Сравнения с Чили; аналогии с Грецией, где «хунта черных полковников» в свое время пресекла процесс робкой демократизации; сопоставления с Португалией, где сдвиг влево после «революции гвоздик» сменяется сдвигом вправо, — все это мелькает в беседах с испанцами. Для них все это не отвлеченный исторический опыт, а нечто близкое, наталкивающее на соответствующие практические выводы. Испания вышла на рубеж послефранкистской эпохи и демократизации, обогащенная опытом других стран, родственных ей по языку или характеру. И это, надо думать, сыграло свою роль в том, что государственный корабль Испании после смерти Франко прошел по узкому фарватеру давно назревших реформ, избежав мелей и рифов в виде государственных переворотов и генеральских путчей. Во всяком случае, таково мнение дона Сигфридо.

— Вы знаете, — говорит он, — что поразило меня в Испании больше всего после долгих лет отсутствия? Сами испанцы, новое поколение. Они стали предприимчивы, как американцы, прагматичны и расчетливы. В этом есть свои плюсы и свои минусы. Многое" потеряно от той патриархальной и старозаветной Испании, которую я знал. Да и внешне страна изменилась: экономический бум преобразил ее, сделав похожей на другие западные страны. К плюсам я бы причислил и то, что в политике испанцы, прежде вспыхивавшие словно порох, стали спокойнее и осмотрительнее. Здесь, конечно, сказался не только чужой, но и свой трагический опыт. Я бы никогда не подумал прежде, что мои земляки способны научиться искусству компромисса в политике...

Действительно, в Испании постоянно сталкиваешься с двойственностью отношения ко всему происшедшему после смерти каудильо: один и тот же человек в разговоре с тобой с гордостью укажет на то, что с самыми одиозными проявлениями франкизма покончено, но тут же признает, что фактически не так уж много в стране изменилось, если мыслить категориями политэкономии. Невольно думаешь поэтому, что у «медового месяца» послефранкизма оказались свои пределы и противоречия могут обостриться вновь. Что ж, время покажет...

В разговоре с доном Сигфридо — как и со всеми, с кем мне приходилось беседовать в Валенсии, — большое место занял национальный вопрос.

По существу, валенсийцы, конечно же, чувствуют себя испанцами, и даже самые радикальные из них не мыслят существования вне Испании, хотя все они бережно хранят свою самобытность.

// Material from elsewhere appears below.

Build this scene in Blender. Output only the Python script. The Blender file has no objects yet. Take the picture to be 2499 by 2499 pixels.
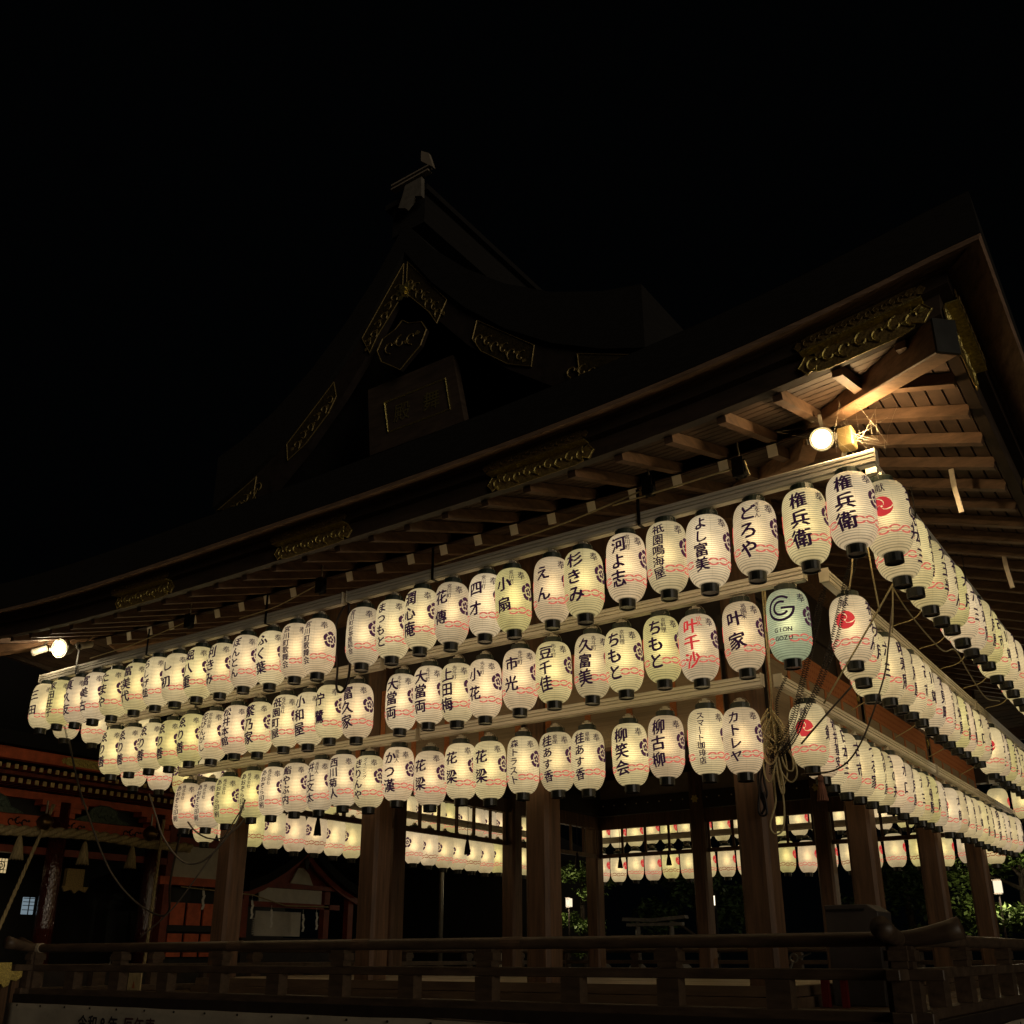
import bpy, bmesh, math, random
from mathutils import Vector, Matrix, noise as mnoise
R = math.radians
PI = math.pi
random.seed(7)
SC = bpy.context.scene
COL = SC.collection

# ------------------------------------------------------------------ camera, night sky, exposure
cam_d = bpy.data.cameras.new('camera')
cam = bpy.data.objects.new('camera', cam_d)
COL.objects.link(cam)
cam_d.sensor_width = 36.0
cam_d.lens = 35.09
cam_d.shift_y = 0.0721
cam_d.clip_start = 0.05
cam_d.clip_end = 400.0
right = Vector((0.81818, 0.57496, -0.00194))
down = Vector((-0.20149, 0.28356, -0.93755))
fwd = Vector((-0.53850, 0.76747, 0.34785))
cam.matrix_world = Matrix(((right.x, -down.x, -fwd.x, 1.5953), (right.y, -down.y, -fwd.y, -6.6658),
                           (right.z, -down.z, -fwd.z, 1.6), (0, 0, 0, 1)))
SC.camera = cam

world = bpy.data.worlds.new('World')
SC.world = world
world.use_nodes = True
bg = world.node_tree.nodes['Background']
bg.inputs['Color'].default_value = (0.62, 0.82, 1.0, 1)
bg.inputs['Strength'].default_value = 0.0006

sun_d = bpy.data.lights.new('night_ambient', 'SUN')     # the dim glow of the lit precinct, from the right
sun_d.energy = 0.48
sun_d.angle = R(25)
sun_d.color = (1.0, 0.84, 0.62)
sun = bpy.data.objects.new('night_ambient', sun_d)
COL.objects.link(sun)
sun.rotation_euler = Vector((-0.90, 0.42, -0.10)).to_track_quat('-Z', 'Y').to_euler()

SC.view_settings.view_transform = 'Standard'
SC.view_settings.look = 'None'
SC.view_settings.exposure = 0.0
SC.view_settings.gamma = 1.0
SC.render.engine = 'CYCLES'
SC.cycles.use_denoising = True
SC.cycles.max_bounces = 6
SC.cycles.diffuse_bounces = 3
SC.cycles.glossy_bounces = 3
SC.cycles.sample_clamp_indirect = 2.0
SC.cycles.sample_clamp_direct = 0.0
SC.cycles.use_light_tree = True


# ------------------------------------------------------------------ materials
def new_mat(name):
    m = bpy.data.materials.new(name)
    m.use_nodes = True
    nt = m.node_tree
    return m, nt, nt.nodes['Principled BSDF'], nt.nodes['Material Output']


def N(nt, kind, **kw):
    n = nt.nodes.new(kind)
    for k, v in kw.items():
        setattr(n, k, v)
    return n


def ramp(nt, fac, stops, interp='LINEAR'):
    r = N(nt, 'ShaderNodeValToRGB')
    r.color_ramp.interpolation = interp
    e = r.color_ramp.elements
    while len(e) < len(stops):
        e.new(0.5)
    for el, (p, c) in zip(e, stops):
        el.position = p
        el.color = (*c, 1) if len(c) == 3 else c
    nt.links.new(fac, r.inputs['Fac'])
    return r.outputs['Color']


def mathn(nt, op, a, b=None, c=None):
    n = N(nt, 'ShaderNodeMath', operation=op)
    for i, v in enumerate((a, b, c)):
        if v is None:
            continue
        if isinstance(v, (int, float)):
            n.inputs[i].default_value = v
        else:
            nt.links.new(v, n.inputs[i])
    return n.outputs[0]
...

Однако долгие годы франкистский режим пытался искоренить эту самобытность провинций и районов страны, подстричь всех под одну гребенку «единой и неделимой» Испании. Между тем как раз угнетенные и притесняемые провинции, если не считать отсталой Галисии, то есть Каталония, Страна Басков, Валенсия, всегда были более развитыми индустриально и аграрно областями, чем Кастилия, на сухом плоскогорье которой расположен Мадрид — город министров, ведомств, банков и офисов. Фактически уже к последним годам жизни Франко его абсурдная национальная политика потерпела крах. Провинциям удалось добиться признания своих языков, культур, традиций, категорически запрещенных в первые годы после разгрома республики. Следующий шаг был сделан после смерти каудильо. В конституций право на автономию, то есть возможность решать самим внутренние вопросы с учетом местных условий, зафиксировано не только за областями с ярко выраженными этническими и языковыми особенностями, но и за любыми районами страны, например, за Андалузией, имеющей свою характерную специфику, но не населенную национальным меньшинством. Вопрос теперь сводится к уточнению деталей, разграничению прерогатив центральной и местной властей. А это уже дело кропотливой работы и очередной притирки разных точек зрения.